Hämmern und bohren

SEXSZENEN Rainer Moritz, Leiter des Literaturhauses Hamburg, fragt: „Wer hat den schlechtesten Sex?“

Der französische Psychoanalytiker Jaques Lacan hat einmal gesagt, dass unsere „geschlechtlichen Positionen“, während wir Sex haben, geradezu „komödienhaft“ seien. Das war natürlich sehr viel komplizierter gemeint, als es sich hier liest. Trotzdem: Man kann wirklich heilfroh sein, dass man sich beim Sex nicht auch noch selbst angucken muss. Ist ja auch so schon alles kompliziert genug.

Und wie herrlich kompliziert es erst wird, wenn es darum geht, über Sex zu schreiben! Die humorvollen Briten wissen das schon lange. Weshalb die Zeitschrift Literary Review alljährlich einen Preis verleiht, auf den Autoren so scharf sind wie Schauspieler auf die „Goldene Himbeere“: den „Bad Sex in Fiction Award“ – eine Auszeichnung für schlecht be-schriebenen Sex.

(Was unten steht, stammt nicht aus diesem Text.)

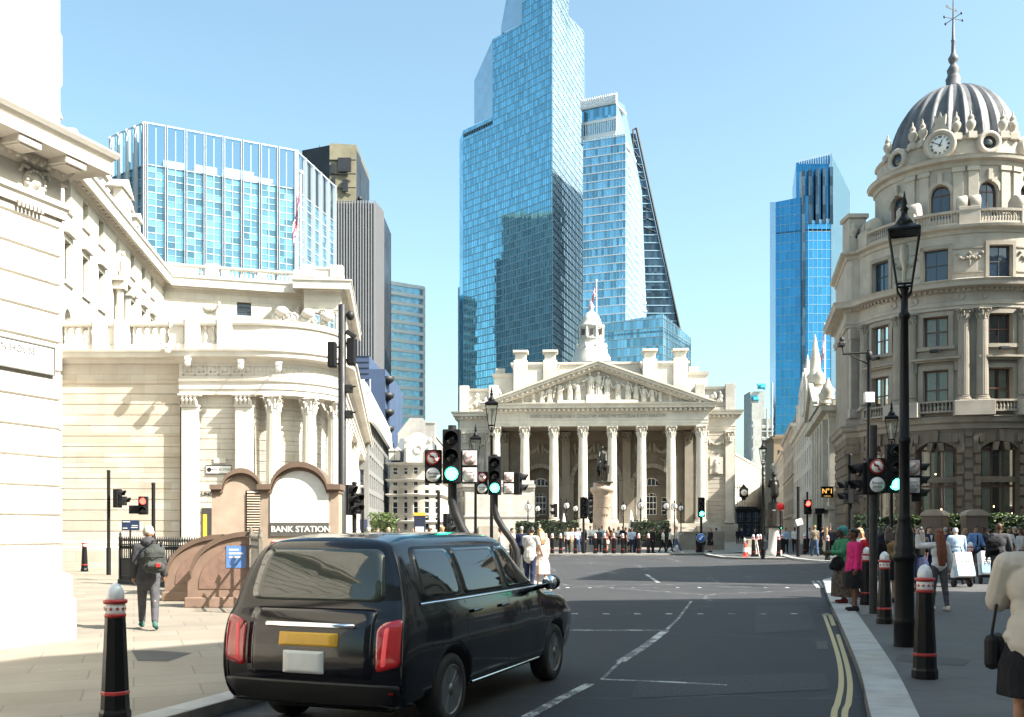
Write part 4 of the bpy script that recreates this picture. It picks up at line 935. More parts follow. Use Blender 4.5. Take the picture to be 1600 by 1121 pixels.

Wie es sich liest, wenn literarische Sexszenen in die Hose gehen, kann man seit diesem Frühjahr hierzulande mit dem Buch „Wer hat den schlechtesten Sex?“ (DVA, 240 S., 17,99 Euro) von Rainer Moritz herausfinden. Der Leiter des Hamburger Literaturhauses lacht, wie er sagt, oft und gern über Sexszenen, und dieser heitere Zugang zur heiklen Sache bekommt seinem Buch ganz ausgezeichnet.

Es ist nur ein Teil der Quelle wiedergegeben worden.